Monday, July 28, 2008

Why Magnolia

I chose Magnolia (www.magnolia.info) again for my third Content Management Solution. And, I still like it. Though Magnolia is capable of much more, following are the reasons I prefer it.

1. administrator managed public viewing site

Magnolia comes with role based security. It is extendable as its security is based on JAAS (Java Authentication and Authorization Service). Branches of the site can be secured based on role and roles can be configured with read/write access rightes. Roles and permissions can easily be managed and modified.

2. wsywyg editing

Magnolia adds its own javascript based controls for editing the pages. The controls apprear in edit mode and are hidden in preview mode. They do not exist in published pages. I would not call it 100% wsywyg editing, as Magnolia does not allow you 'inline' editing of the pages, but it allows you form based editing in popup forms. It still qualifies for wyswyg as the preview mode of the page is exactly how a published page would look like.

3. complete control over look & feel of the site

Since you as a developer create templates for the page layouts, and templates for the paragraphs, you have 100% control over how the site looks and behaves. I think this is the 'most' important asset of Magnolia. I've seen many other CMS solutions that allow you to create a page and paragraph layout with web based tools, but with any web based tool, there come certain limitations. With Magnolia, since a developer codes the templates, there is no such limitation. (Yes, the newer versions of Magnolia have some online template builder tool (Sitedesigner), but I have not used it, so I cannot comment on it. Also, it is part of 'enterprise' build)

4. database independent implementation

Magnolia stores its data using jackrabbit Content Repository. And, since you as a developer create dialogs (to capture data) and paragraphs (to display data) and you use magnolia's tag libraries to access data for publishing, there is not much jackrabbit know-how necessary to create a magnolia solution. But the fact that you do not have to configure a database as part of implementation is a plus. One less thing to worry about while deploying your magnolia solution.

5. a simple workflow, create - preview - publish

The workflow is simple. A content manager creates a page, previews it and if satisfied publishes the page. I think, for a vast majority of CMS solutions this simple workflow works and suffices. As a developer you can stack multiple installations of magnolia to create more elaborate workflows, like create - preview - review - confirm - publish, but I have not implemented such a system. I have read it is possible, but I'm not sure what baggage it comes with. I would still recommened a good understanding of Magnolia and its capabilities in expanding the workflow before you 'reject' it for any other tool, if a more complex workflow is required.

What else?

Now, is there something that I would like to see in Magnolia that it does not provide? Of course yes. No tool is perfect and no tool gives you 100% of what you want.
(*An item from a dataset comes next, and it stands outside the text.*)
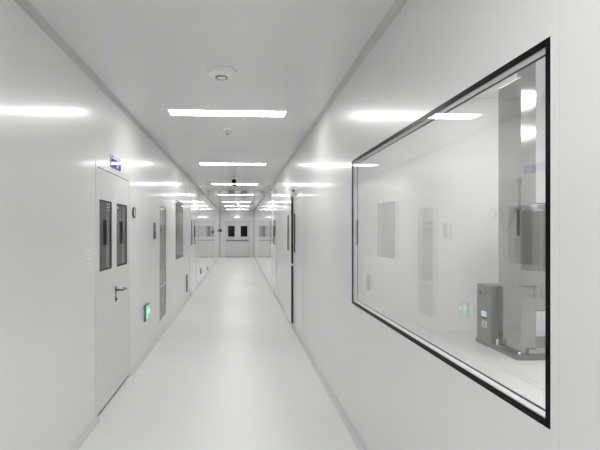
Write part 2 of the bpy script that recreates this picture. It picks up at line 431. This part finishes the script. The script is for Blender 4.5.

The reason a tool is a 'good' tool depends on how easily it 'allows' you to reach your 100% beyond the 'X'% it gives you.

So, I would like that Magnolia provide a good 'eclipse' project, so that developing templates is much easier. (No, I'm not saying an 'eclipse' project to work on magnolia code itself.. I'm talking about an 'eclipse' project for creating and managing templates and other code artifacts (such as docroot artifacts))

I would also like that it is more seamless to adding custom code, like servlets and jsp's. Yes, it does allow, but it should be more seamless. And good integration of jsp's that read managed header/footer from magnolia templates.

I would also like more pre-built modules, like a blog or a message board. Though I'm not sure if that really adds value to Magnolia. But it sure will make it more competitive, as its competitors 'boast' of such 'out of box' features.

So, in short, Magnolia is a good tool to create highly customized and managed public domain websites.